When you sell your car, does the buyer negotiate with you saying you should lower your selling price because last week at a police auction, they sold the same model car for $500?

That comparison is not apt because those police auction deals are such a small pecentage of the ‘market’ in used cars. In the past when foreclosures were a similarly small percentage of the housing market they had little effect on pricing. They were regarded as that rare deal that you were lucky to stumble across.

In the current housing market foreclosures must be considered relevant due to the high numbers in some areas. IOW foreclosures have become the market due to their prevalence over conventional sales.

Obviously, not all local housing markets are the same so YMMV.

Appraisers visit the subject property, but may not visit the comps, so that’s half right. However, they have access to the MLS, which includes pictures, and I have had appraisers call me up to ask about a property I sold for exactly the reasons mentioned here – they suspected there was something I could tell them that didn’t show in the official records, whether good or bad.

Not all appraisers do that, but the best ones do.

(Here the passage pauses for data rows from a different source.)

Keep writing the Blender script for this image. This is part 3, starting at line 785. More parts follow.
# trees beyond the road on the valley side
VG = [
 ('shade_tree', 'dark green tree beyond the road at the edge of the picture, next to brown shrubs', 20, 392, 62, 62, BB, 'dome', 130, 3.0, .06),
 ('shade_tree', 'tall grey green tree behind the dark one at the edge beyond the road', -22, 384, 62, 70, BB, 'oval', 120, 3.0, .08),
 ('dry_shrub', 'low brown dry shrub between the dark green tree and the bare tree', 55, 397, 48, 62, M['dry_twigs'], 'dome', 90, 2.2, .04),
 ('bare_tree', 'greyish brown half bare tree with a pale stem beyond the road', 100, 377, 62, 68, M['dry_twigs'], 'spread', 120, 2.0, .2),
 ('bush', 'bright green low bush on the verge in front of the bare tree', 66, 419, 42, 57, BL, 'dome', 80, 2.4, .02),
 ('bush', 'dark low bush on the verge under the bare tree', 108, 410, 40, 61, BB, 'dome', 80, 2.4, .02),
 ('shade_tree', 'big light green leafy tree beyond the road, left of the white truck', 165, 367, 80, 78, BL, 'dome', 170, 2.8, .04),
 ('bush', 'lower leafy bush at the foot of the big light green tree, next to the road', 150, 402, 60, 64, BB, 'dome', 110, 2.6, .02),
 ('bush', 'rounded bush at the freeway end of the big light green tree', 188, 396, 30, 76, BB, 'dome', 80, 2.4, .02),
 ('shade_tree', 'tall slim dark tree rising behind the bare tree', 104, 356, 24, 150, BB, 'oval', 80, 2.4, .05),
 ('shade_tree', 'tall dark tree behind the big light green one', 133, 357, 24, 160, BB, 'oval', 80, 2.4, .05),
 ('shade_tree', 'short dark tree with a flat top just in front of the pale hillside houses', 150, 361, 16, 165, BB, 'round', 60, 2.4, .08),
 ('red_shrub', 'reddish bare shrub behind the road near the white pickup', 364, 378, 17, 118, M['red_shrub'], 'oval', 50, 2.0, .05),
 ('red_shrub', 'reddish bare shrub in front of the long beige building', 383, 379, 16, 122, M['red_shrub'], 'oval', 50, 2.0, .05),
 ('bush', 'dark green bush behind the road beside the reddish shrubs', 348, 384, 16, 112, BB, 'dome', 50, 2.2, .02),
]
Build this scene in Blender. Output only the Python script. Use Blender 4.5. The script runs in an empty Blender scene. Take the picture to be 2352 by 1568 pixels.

In Dearborn Heighst, outside Detroit ,there are lots of empty homes and foreclosures in process. There are 2 homes down the street from me that were built about 7 years ago. They sold for 350 K. One is empty now and is up at 175. They are getting no bites.
A brick ranch down the street ,corner house, sold lately for 48 K.
How do you evaluate homes now?

If it was the same number of miles on it, the same make and model…sure. That’s one comp that should be factored in. You can’t pick and choose what you think the market is. If foreclosed houses are part of the market that are available to buyers then you can’t logically exclude them because they make the market values appear to be worth less.

Inversely, let’s say the house on the corner was purchased by a foreign buyer over the internet and paid a 50% premium over the other recent sales in the neighborhood, simply because they needed a house fast and didn’t want to take the time to shop around. Would you say that sale should be excluded from your market comp analysis. I doubt it.